-- Start Dataset excerpt --

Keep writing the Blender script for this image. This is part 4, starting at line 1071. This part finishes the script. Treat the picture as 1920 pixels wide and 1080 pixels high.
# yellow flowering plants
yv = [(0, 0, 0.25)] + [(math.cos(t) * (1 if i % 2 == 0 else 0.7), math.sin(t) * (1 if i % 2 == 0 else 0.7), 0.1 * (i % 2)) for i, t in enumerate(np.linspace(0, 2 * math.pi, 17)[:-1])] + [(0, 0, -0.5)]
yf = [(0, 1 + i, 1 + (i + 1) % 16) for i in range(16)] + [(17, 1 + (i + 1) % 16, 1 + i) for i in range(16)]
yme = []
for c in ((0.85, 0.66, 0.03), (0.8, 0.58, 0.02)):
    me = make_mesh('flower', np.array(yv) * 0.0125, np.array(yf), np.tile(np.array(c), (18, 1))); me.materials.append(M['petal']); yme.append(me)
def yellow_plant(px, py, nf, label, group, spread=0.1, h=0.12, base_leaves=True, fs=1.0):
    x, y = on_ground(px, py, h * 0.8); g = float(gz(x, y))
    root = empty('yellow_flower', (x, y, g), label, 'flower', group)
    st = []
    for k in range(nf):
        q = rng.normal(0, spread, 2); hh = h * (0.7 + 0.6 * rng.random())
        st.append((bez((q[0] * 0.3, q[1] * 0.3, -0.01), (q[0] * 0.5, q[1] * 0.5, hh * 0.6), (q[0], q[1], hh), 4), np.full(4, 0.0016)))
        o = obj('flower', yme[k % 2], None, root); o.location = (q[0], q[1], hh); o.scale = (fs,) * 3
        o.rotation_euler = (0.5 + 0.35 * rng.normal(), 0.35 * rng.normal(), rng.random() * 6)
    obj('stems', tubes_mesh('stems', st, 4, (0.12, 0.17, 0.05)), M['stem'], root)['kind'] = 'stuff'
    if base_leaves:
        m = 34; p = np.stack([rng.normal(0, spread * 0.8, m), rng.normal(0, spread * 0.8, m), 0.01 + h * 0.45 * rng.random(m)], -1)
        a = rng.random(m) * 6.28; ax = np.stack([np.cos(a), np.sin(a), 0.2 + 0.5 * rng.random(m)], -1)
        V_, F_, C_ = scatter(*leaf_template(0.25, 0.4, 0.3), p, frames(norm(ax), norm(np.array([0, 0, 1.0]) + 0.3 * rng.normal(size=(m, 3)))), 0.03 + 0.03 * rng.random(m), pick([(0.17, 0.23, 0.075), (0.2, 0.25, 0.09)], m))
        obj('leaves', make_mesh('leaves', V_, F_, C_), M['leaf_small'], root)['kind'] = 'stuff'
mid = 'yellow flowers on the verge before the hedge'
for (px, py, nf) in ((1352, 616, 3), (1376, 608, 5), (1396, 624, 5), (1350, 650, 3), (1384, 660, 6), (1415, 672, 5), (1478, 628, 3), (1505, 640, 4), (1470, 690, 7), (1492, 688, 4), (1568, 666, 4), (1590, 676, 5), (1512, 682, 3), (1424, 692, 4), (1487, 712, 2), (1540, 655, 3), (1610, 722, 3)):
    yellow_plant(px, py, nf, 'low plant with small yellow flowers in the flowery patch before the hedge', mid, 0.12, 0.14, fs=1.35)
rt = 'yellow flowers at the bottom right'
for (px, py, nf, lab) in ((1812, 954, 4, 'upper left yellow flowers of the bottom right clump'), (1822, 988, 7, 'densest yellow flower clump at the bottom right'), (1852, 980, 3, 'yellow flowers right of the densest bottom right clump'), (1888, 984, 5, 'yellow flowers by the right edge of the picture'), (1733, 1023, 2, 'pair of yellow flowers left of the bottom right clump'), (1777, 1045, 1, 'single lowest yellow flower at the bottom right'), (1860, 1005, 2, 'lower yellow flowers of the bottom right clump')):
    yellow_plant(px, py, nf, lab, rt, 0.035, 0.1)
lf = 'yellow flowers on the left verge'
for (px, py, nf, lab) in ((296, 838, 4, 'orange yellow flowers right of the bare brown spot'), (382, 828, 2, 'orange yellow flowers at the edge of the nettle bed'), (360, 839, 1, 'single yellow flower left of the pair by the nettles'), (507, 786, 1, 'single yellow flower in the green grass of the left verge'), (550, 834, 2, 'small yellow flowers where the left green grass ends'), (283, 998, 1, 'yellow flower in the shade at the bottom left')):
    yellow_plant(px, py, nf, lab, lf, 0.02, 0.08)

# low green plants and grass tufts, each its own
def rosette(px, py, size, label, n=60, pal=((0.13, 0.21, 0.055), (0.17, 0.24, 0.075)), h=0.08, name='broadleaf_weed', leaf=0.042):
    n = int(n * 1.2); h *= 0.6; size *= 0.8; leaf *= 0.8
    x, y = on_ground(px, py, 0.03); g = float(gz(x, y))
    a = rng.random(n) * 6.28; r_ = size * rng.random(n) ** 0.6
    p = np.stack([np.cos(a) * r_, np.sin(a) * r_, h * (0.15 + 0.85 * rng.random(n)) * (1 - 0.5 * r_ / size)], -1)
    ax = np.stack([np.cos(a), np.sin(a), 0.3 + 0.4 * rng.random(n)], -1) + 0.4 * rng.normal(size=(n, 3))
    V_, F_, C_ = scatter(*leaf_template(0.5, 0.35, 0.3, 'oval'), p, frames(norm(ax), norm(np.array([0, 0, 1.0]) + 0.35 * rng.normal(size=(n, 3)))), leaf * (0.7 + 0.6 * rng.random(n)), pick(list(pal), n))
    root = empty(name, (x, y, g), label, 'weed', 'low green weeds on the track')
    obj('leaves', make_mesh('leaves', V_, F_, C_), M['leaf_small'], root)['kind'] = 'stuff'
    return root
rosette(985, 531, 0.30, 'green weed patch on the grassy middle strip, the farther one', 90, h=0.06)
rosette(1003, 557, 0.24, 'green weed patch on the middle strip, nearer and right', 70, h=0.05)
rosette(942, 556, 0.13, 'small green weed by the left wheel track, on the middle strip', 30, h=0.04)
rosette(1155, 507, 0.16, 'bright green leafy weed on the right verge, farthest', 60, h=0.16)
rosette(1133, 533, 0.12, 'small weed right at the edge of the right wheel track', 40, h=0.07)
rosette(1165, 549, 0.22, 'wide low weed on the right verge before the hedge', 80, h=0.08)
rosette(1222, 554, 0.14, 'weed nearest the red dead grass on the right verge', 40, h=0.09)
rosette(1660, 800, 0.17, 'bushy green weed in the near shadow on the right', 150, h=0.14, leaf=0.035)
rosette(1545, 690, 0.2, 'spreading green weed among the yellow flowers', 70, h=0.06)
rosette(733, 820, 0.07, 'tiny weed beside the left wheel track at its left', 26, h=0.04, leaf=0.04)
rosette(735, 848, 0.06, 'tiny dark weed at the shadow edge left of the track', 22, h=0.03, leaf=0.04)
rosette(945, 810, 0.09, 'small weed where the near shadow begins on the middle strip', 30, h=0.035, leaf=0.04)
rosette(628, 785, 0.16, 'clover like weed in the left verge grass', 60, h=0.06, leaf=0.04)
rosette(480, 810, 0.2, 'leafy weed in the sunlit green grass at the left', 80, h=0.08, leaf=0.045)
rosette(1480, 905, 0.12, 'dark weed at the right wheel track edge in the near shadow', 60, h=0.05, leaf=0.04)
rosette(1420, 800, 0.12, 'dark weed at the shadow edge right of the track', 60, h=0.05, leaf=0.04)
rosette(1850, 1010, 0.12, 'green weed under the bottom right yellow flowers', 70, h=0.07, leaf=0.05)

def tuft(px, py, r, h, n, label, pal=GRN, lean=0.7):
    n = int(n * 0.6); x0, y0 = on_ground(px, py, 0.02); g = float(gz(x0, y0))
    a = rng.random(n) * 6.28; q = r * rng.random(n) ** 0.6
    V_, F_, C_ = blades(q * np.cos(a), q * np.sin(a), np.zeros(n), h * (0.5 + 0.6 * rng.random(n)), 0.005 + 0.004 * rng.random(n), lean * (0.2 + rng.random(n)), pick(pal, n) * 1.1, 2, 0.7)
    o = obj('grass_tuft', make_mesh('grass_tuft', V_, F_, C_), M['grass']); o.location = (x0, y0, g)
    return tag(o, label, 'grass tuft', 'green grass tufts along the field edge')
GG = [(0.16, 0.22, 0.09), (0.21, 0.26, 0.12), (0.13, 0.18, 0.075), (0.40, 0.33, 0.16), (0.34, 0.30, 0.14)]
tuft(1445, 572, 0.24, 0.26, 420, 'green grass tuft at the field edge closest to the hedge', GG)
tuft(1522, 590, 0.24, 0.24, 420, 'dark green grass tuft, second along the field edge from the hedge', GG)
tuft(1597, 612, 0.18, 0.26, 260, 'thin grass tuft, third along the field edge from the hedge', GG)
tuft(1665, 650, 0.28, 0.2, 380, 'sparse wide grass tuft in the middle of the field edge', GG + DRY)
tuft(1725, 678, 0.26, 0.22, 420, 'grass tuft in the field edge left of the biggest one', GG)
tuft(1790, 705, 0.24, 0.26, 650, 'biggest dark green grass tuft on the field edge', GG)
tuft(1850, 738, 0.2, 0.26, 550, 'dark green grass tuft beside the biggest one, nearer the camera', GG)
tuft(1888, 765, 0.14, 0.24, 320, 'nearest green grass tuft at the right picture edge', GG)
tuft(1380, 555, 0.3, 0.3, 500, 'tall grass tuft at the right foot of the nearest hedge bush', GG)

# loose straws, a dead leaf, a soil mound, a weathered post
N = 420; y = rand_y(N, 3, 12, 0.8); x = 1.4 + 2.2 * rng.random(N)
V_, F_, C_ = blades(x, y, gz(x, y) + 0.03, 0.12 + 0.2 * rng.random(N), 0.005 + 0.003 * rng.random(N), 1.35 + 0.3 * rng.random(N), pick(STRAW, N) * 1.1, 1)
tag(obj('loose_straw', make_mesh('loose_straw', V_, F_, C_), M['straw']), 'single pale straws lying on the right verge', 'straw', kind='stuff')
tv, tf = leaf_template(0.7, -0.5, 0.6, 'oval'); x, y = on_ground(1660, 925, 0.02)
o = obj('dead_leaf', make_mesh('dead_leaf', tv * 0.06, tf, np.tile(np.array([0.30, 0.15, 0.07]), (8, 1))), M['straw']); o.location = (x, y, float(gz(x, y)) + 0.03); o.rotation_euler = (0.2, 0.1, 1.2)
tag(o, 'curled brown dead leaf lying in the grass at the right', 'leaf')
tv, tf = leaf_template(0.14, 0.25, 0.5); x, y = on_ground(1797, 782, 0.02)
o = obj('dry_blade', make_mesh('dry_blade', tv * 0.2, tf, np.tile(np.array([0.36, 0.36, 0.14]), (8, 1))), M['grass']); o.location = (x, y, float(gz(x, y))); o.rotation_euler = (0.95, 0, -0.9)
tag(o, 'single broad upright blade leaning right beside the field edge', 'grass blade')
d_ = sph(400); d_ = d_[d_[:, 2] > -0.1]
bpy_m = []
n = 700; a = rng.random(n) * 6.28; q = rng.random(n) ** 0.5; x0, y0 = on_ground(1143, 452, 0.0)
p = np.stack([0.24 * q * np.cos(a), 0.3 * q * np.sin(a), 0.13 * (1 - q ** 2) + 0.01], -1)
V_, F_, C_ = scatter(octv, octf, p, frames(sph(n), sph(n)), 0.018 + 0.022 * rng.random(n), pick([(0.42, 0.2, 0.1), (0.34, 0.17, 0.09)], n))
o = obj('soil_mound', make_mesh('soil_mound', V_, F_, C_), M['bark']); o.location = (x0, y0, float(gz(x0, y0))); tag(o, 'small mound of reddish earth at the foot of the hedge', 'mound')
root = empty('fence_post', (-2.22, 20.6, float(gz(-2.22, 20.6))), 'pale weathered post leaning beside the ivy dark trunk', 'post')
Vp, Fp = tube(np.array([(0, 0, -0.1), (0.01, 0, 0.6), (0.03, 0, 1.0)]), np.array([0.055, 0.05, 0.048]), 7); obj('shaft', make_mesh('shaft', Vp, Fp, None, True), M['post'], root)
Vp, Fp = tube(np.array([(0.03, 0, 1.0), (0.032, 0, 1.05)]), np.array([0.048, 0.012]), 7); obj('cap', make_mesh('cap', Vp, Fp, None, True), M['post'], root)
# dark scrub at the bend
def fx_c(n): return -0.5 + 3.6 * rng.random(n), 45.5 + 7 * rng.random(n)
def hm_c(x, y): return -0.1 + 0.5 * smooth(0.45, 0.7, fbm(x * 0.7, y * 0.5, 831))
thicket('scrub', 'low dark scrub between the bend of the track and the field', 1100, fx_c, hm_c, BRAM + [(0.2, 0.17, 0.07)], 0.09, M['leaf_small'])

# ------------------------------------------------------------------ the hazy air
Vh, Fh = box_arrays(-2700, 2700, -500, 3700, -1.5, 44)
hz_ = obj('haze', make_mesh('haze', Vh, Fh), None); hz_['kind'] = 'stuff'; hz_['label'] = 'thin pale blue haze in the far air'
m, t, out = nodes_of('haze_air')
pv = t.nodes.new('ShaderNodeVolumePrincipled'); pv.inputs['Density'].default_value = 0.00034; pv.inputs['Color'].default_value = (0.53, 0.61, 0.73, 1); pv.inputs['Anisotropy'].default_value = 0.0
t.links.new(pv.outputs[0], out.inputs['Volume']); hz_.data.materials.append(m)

-- End Dataset excerpt --

To be done: Copy each line of the data that contains the word "picture".

Correct result:
Keep writing the Blender script for this image. This is part 4, starting at line 1071. This part finishes the script. Treat the picture as 1920 pixels wide and 1080 pixels high.
for (px, py, nf, lab) in ((1812, 954, 4, 'upper left yellow flowers of the bottom right clump'), (1822, 988, 7, 'densest yellow flower clump at the bottom right'), (1852, 980, 3, 'yellow flowers right of the densest bottom right clump'), (1888, 984, 5, 'yellow flowers by the right edge of the picture'), (1733, 1023, 2, 'pair of yellow flowers left of the bottom right clump'), (1777, 1045, 1, 'single lowest yellow flower at the bottom right'), (1860, 1005, 2, 'lower yellow flowers of the bottom right clump')):
tuft(1888, 765, 0.14, 0.24, 320, 'nearest green grass tuft at the right picture edge', GG)